Smith’s latest smash, “Unholy,” is a fascinating example of such flavor-tweaking. With a chorus that brings to mind a monastery choir and a beat made up of robotic buzzes and clangs, the song sounds not quite like anything else on the Billboard Hot 100. But that is not to say it came out of nowhere: The track pulls from the style known as hyperpop, an underground, queer-dominated brew that has percolated for years without bubbling into the mainstream. The song presumably took off thanks to Smith’s preexisting fame as well as the nagging familiarity of the chorus, which sounds like Justin Timberlake’s “Cry Me a River” as covered in a Verdi opera.
The lyrics of “Unholy”—celebrating a dirty “Daddy” stepping out on “Mummy”—are debatably subversive, and likely hit different listeners in different ways. People tuned into hyperpop will hear the song’s Sophie-inspired beat, recognize the featured vocalist Kim Petras—a trans singer beloved in gay bars for years now—and imagine that the song is about queer sex. But the words can also be received in a more vanilla light. At Vulture, Jason P. Frank complained, “The most ‘unholy’ act that two queer artists could come up with is a straight man cheating on his wife.”
That’s the Smith trick, though: irritating the edges, lightly stirring the middle. Gloria—Smith’s fourth studio album—is a similarly mild statement piece. Many of the songs are mid-tempo fare recycling various radio fads of the past 10 years: tropical pop, nu disco, The Weeknd–style R&B. Smith gasps and pants about lust and liberation, and one track samples RuPaul delivering his famous slogan: “If you can’t love yourself, how in the hell are you gonna love somebody else?” No one who’s browsed T-shirts at Target during a Pride month in recent years will have their mind blown by any of this.

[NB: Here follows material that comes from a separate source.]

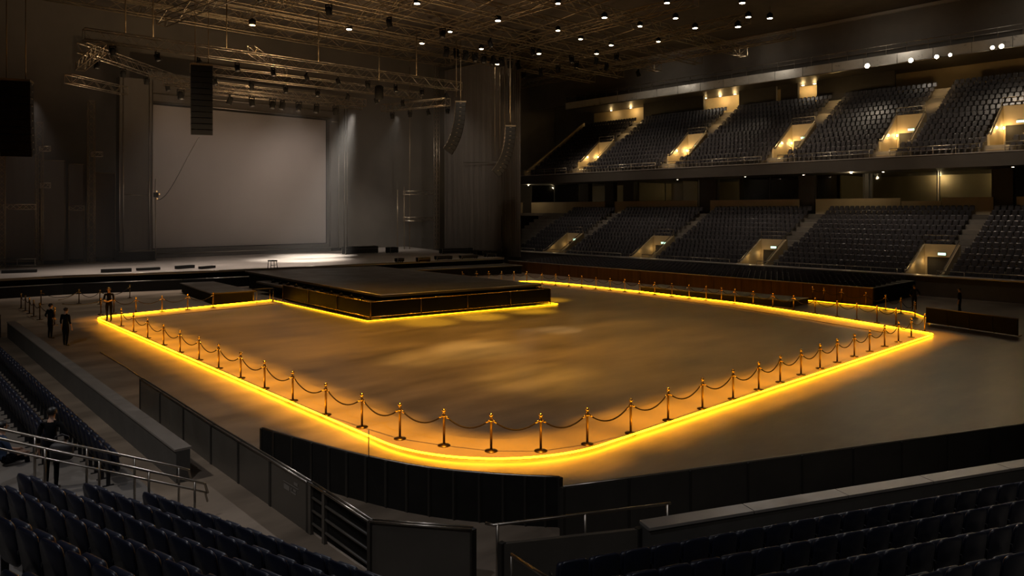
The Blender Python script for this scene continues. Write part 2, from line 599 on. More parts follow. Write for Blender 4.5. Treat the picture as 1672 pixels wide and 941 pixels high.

But at a time of anti-queer backlash in the U.S. and abroad, who can doubt that some listeners will continue finding Smith’s music a lifeline?
Perhaps the best song on Gloria is the final and sappiest one, a duet with Sheeran, called “Who We Love.” With a gentle melody that moves in the manner of meditation breathing, the track casts a potently sentimental spell. Sheeran’s verse references the most familiar kind of happily ever after: a wedding. Smith, meanwhile, lays out a more modest dream, the kind that many queer people still cannot take for granted: “holding hands in the street, no need to be discreet.” Perhaps years from now, as the song drifts across the food courts and school dances of a more enlightened era, listeners may wonder what need for discretion Smith was singing about. Or perhaps they’ll notice nothing about the song, other than that it was pleasant.